Jesse Kivel
Life and Death at Party Rock (New Feelings)
Contact Patrick Tilley about Jesse Kivel
Jesse Kivel announces his new album, Life and Death at Party Rock, out November 10th on New Feelings, and presents the lead single/video, “I Sat on a Ridge.” Life and Death at Party Rock — elemental in sound and sentiment, tempo and timelessness — is an unadorned exploration of fatherhood, partnership, and life in rural Maine. Setting layered electronic sounds aside, Kivel embraces the familiar with thrumming guitar, light horns, keys, and harmonica. Through ten songs, we puzzle together the pieces of a dismantled self.
‘I Sat on a Ridge’ is an electronic, pastoral meditation that describes a specific ridge in rural midcoast Maine and the reflections sitting still on it conjures. Thoughts of roads not taken, greed, the deep ocean and infinity, are all woven through the tune. It eases into existence through delicate guitar, atmospheric production, and Kivel’s crystalline vocals. With a rare upright bass performance by Sam Wilkes, the song slips through a loose and heady rhythm and pulse. Echoes of Roedelius and the balearic jazz folk of Javier Bergia mix with contemporaries like Sandro Perri to make a sprawling, shimmering track. “Meet my son, and lead him in. Life and death, and back again,” sings Kivel. The accompanying video, directed by Irene Yadaeo, features a sparse campsite in Maine, with Kivel surrounded by members of the Colonial Maine Living History Association.

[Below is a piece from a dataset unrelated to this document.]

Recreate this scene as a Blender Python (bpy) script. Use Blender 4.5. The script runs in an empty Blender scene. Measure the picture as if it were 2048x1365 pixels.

Party Rock, and its namesake jumping rock on the seaside, serves as a stolid witness to both a millennia of tides and the vanitas of our brief, fragile lives. With the rock as the scale to mark geologic time alongside our own, “It’s a comedy / it’s a tragedy,” Kivel reminds us. It is not surprising that with fatherhood comes a new consideration of time and mortality. In “Overgrown Ocean,” imagining meeting death by plane crash, Kivel reveals “And I found out, everything, everything I needed to know and everything I was and everything I is.” This moment, this place, this life: this is it. “Nepenthe,” named for the impossible potion to relieve one’s grief and sorrow, brings us a perspective that comes from exiting youth. The space once reserved for the scaffolding of a constructed Self is surrendered to the truth that exists beyond the Self — mothers, partners, children, and choices that shape us. To accept these things as inseparable is the true Nepenthe.

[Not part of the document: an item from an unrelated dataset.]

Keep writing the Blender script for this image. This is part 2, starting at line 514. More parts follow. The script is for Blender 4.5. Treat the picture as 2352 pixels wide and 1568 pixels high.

For each of these moments of knowing, Kivel also submits to the vast unknown throughout the album. Each piece includes forgiveness and surrender. Produced by Joey Genetti, Life and Death at Party Rock also features performances from Sam Wilkes, Joseph Shabason, Kacey Johansing, Dylan Day, and Matt Popieluch. Even as the album closes with the instrumental “Hunting with Shawn,” a dreamscape of spare piano, we sense this return to the vulnerable, child-like space of wonder. We’re back in the grass where we started. If we look closely enough, can we see the changes?